## start

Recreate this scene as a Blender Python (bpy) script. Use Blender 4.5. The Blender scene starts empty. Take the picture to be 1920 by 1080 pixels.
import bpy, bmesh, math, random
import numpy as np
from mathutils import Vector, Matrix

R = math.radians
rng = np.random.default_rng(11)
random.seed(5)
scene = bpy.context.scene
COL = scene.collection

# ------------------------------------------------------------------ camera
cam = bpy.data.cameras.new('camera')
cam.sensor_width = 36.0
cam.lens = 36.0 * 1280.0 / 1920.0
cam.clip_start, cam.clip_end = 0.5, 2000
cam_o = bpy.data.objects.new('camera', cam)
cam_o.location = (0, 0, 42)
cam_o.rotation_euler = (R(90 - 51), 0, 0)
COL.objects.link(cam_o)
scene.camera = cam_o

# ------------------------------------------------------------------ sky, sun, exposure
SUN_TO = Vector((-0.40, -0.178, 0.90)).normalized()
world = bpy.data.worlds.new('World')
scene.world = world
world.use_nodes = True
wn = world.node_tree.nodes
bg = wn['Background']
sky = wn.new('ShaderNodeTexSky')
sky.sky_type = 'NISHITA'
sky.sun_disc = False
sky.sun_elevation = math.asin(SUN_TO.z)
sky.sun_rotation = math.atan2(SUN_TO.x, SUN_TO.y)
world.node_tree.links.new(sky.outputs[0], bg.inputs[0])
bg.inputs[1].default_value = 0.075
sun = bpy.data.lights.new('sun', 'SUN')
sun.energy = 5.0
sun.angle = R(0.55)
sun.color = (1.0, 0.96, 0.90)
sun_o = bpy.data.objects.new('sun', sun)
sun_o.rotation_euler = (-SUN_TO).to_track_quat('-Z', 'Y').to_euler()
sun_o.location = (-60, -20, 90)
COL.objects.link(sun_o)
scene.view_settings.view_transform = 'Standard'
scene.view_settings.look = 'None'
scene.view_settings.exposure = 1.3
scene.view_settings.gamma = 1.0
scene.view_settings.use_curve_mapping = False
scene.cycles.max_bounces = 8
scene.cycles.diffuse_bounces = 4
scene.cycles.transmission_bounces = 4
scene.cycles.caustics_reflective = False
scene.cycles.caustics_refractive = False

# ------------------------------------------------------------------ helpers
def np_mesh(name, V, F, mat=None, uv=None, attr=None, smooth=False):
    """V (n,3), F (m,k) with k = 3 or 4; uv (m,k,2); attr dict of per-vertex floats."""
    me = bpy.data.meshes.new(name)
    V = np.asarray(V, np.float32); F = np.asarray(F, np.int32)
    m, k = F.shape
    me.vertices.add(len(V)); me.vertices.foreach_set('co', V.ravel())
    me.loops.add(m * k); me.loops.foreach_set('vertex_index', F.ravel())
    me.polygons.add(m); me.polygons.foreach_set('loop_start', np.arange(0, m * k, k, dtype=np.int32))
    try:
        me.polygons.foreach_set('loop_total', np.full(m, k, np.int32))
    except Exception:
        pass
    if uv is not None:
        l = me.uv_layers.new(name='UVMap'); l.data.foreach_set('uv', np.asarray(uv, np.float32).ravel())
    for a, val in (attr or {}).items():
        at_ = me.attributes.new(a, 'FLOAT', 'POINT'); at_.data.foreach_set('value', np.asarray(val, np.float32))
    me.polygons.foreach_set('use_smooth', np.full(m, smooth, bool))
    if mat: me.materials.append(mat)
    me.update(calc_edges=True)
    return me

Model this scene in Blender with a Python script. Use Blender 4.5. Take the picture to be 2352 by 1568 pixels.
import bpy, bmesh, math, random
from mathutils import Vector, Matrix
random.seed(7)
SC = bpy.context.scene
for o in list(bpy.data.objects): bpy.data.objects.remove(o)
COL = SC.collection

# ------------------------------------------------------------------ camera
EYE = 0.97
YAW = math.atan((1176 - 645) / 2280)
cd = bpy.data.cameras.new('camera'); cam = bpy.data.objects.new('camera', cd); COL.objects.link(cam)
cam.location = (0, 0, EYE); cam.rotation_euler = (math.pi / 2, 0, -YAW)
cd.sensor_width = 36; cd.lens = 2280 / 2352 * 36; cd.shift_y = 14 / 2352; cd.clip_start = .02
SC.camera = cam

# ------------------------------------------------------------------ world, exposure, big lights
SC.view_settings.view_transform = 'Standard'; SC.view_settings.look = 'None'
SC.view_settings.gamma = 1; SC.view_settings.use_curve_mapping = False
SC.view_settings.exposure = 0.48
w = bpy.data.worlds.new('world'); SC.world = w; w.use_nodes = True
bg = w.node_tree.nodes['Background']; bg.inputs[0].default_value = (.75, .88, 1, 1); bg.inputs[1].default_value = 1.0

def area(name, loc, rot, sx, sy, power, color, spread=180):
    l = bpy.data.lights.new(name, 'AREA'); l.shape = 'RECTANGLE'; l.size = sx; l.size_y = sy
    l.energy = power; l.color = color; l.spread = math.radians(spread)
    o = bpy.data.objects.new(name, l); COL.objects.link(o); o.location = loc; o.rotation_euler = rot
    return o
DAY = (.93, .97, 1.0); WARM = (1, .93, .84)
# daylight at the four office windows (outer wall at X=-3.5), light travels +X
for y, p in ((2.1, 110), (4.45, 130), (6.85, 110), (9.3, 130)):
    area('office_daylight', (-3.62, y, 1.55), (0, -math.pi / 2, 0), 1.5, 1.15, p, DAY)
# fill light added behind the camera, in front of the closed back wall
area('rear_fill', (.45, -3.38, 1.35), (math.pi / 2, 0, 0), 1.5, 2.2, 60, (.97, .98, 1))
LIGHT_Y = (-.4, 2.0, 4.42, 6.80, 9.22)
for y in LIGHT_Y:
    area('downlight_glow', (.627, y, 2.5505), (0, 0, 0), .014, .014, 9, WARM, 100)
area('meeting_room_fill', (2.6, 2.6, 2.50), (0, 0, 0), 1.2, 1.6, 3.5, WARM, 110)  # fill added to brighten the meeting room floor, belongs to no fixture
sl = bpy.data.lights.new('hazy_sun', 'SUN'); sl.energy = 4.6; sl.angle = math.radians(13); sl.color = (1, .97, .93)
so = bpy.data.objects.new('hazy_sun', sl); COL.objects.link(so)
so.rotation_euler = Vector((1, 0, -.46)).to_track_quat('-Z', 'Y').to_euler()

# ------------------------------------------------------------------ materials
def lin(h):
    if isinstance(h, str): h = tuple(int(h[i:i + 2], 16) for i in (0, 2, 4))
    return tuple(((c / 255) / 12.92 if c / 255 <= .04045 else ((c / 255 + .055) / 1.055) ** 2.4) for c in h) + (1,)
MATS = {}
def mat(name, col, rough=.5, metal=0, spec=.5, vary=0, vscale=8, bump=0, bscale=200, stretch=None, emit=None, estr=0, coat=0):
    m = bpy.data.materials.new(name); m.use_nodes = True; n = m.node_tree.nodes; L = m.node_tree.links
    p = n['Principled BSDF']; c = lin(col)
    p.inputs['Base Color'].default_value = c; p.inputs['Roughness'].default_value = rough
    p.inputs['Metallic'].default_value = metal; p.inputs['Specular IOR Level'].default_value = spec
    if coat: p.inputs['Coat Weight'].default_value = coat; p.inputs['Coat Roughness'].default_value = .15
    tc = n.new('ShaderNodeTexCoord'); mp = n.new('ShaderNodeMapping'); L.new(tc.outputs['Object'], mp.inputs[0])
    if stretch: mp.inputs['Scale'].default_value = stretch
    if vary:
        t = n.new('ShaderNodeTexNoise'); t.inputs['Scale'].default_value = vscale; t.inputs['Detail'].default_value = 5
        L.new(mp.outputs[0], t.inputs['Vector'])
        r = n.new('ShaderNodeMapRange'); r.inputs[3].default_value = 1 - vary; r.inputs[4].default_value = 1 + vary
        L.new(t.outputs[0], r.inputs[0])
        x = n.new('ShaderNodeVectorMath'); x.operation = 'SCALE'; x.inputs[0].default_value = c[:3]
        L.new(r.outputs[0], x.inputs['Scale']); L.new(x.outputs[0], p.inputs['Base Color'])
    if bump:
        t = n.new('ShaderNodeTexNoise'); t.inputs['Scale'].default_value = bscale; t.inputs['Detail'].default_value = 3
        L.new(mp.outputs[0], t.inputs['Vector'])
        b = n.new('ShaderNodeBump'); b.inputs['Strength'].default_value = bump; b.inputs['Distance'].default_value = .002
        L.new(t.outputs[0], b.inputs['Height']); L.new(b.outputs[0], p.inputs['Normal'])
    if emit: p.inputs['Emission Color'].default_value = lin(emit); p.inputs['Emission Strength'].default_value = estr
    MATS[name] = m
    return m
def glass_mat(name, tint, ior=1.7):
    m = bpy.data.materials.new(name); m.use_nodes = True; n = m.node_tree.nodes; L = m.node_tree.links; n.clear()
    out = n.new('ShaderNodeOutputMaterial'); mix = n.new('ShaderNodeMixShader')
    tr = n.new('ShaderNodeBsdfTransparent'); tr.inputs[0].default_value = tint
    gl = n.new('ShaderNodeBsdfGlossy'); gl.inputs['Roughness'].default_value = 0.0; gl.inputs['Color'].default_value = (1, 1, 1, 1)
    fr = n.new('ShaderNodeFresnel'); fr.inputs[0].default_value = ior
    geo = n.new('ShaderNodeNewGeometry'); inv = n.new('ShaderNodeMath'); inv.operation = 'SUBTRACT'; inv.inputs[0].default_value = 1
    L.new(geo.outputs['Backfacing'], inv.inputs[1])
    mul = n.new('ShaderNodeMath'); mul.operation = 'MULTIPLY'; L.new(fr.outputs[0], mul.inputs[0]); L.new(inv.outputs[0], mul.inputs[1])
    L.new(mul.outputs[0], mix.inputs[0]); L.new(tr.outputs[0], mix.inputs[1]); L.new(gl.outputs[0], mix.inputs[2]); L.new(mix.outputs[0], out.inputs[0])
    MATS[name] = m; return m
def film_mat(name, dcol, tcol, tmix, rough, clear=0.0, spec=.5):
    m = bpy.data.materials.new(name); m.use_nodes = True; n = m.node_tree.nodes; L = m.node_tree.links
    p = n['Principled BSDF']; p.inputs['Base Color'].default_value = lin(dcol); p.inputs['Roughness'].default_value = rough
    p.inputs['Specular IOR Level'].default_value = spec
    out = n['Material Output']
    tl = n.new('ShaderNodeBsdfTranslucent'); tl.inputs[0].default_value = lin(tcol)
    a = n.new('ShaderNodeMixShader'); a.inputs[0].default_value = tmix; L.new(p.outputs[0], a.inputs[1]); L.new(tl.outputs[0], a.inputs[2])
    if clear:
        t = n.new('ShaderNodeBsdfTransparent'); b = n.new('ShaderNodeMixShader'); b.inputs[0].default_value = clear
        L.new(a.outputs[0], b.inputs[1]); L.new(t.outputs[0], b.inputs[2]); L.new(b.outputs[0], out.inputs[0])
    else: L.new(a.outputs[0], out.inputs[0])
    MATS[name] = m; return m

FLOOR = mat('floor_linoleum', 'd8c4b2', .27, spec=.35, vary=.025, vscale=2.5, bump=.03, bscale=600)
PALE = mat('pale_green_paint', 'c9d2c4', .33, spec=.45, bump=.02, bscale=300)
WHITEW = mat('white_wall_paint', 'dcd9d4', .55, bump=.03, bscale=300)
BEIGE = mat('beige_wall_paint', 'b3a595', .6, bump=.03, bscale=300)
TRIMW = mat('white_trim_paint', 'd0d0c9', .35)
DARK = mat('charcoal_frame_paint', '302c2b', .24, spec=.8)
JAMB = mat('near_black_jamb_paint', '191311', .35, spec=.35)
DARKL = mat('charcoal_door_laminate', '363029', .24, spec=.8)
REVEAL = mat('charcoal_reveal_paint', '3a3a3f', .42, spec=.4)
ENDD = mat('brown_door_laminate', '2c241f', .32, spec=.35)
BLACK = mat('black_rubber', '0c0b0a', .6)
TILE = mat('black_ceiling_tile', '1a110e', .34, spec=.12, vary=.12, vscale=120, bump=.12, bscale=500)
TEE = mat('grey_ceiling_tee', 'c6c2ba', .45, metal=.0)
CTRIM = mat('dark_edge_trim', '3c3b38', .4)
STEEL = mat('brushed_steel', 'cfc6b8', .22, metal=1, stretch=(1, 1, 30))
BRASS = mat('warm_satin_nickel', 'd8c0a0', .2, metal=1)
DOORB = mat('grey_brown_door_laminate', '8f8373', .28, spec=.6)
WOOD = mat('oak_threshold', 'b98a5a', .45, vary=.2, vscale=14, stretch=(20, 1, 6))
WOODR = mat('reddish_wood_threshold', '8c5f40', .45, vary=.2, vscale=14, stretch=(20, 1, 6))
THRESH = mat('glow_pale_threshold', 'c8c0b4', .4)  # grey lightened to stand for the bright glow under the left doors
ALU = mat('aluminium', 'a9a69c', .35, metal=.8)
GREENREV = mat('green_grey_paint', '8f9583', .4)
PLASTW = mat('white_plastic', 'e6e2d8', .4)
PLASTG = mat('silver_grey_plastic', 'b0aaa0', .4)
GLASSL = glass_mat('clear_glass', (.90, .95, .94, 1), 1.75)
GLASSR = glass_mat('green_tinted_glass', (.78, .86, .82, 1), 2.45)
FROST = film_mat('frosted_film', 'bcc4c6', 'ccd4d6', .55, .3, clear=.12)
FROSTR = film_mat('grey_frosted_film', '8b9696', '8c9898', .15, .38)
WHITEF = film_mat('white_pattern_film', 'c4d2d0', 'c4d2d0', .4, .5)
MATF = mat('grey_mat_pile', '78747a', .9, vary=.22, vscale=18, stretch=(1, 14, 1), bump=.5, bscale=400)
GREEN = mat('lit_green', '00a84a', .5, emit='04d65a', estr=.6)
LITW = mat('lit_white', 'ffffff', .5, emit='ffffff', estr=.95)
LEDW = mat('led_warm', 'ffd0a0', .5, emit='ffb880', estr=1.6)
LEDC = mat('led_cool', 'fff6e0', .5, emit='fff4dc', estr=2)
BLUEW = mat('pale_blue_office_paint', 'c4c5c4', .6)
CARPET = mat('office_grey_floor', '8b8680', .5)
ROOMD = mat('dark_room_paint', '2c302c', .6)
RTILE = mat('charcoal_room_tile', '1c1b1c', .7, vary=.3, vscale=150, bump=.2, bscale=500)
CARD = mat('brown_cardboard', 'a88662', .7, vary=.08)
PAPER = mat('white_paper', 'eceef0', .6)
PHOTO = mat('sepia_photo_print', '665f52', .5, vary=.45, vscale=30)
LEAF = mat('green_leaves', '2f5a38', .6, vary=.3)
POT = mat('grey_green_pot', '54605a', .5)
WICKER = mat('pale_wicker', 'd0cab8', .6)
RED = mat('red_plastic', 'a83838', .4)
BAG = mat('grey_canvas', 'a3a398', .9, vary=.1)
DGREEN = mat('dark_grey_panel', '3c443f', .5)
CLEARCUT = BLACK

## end

→ **WRITTEN EXERCISE**:
Provide an exact reproduction of only those lines that start at the line containing "Model this scene" and end at the line containing "COL = SC.collection", inclusive.

→ **ANSWER TO THE EXERCISE**:
Model this scene in Blender with a Python script. Use Blender 4.5. Take the picture to be 2352 by 1568 pixels.
import bpy, bmesh, math, random
from mathutils import Vector, Matrix
random.seed(7)
SC = bpy.context.scene
for o in list(bpy.data.objects): bpy.data.objects.remove(o)
COL = SC.collection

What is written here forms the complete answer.